Satu-satunya instansi pemerintah yang melakukan survei tingkat elektabilitas, adalah LIPI menempatkan pasangan nomer urut satu ini dibawah pasangan nomer urut dua, satu-satunya lawan politiknya. Kesengajaan atau kebetulan hasil survei LIPI ini ditayangkan oleh stasiun televisi yang selama ini dinilai pro pasangan nomer urut dua. Sementara itu televise yang pro pasangan no satu tidak menayangkan.
Sementara itu maneuver kampanye pasangan calon nomer urut dua, sangat sedikit atau bahkan nyaris tidak menunjukkan kelemahannya. Justru sebaliknya menjadi korban kampanye hitam dan negatif dari manuver kampanye kubu lawannya.Tentu juga sudah melakukan perlawanan, pembelaan dan klarifikasi serta melaporkan ke Bawaslu dan mengadu memperkarakan ke kepolisian.
Perlu menjadi kajian dan temuan pengalaman, bahwa menyerang lawan dengan kampanye hitam dan negatif, justru menunjukkan kelemahan yang pasti merugikan diri sendiri. Dilain fihak justru menguntungkan kubu lawan, sebagai iklan menarik simpati bagi para pemilih pemula dan masa mengambang atau non fanatisme untuk bergabung memilih kubu yang dipecundangi.

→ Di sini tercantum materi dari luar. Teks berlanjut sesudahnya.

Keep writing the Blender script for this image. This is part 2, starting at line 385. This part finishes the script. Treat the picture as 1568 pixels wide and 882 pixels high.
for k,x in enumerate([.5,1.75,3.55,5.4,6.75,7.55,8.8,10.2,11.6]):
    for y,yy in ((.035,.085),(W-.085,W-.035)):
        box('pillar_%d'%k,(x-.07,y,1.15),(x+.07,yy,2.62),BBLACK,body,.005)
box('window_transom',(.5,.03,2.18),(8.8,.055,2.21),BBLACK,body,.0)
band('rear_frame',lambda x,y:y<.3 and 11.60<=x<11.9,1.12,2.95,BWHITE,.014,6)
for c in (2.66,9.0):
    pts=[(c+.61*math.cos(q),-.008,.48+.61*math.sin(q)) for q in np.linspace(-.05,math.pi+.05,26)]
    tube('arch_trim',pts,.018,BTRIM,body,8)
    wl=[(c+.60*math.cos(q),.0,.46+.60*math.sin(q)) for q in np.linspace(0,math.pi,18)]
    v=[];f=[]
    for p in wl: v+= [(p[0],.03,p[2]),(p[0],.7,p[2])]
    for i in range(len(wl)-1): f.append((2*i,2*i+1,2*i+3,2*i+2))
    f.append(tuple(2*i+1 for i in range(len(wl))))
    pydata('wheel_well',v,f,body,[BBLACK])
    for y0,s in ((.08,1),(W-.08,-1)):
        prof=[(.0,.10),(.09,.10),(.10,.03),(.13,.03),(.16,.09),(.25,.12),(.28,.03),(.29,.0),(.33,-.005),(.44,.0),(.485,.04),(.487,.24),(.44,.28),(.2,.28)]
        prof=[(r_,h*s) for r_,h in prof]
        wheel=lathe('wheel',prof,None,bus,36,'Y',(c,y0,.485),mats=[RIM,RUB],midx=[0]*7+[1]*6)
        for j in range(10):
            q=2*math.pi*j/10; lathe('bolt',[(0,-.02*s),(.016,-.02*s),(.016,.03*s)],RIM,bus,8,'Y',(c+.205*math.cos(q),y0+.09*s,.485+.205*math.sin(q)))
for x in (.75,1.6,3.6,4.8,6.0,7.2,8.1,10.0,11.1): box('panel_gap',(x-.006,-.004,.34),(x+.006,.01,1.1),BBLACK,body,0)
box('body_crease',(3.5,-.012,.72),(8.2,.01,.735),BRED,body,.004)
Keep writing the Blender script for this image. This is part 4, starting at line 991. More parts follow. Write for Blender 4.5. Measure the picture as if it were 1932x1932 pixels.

Hari tenang tinggal dua hari lagi, masih cukup waktu dengan pikiran tenang mempelajari acuan untuk menentukan pilihan dalam pesta demokrasi 9 Juli 2014. Kalah dan menang itu masalah biasa, sungguh luar biasa istimewa kalau kalah dan menang itu diperoleh dengan cara ‘lege artis’, wajar, terhormat dan bermartabat sesuai azas pemilu dan peraturan perundangannya.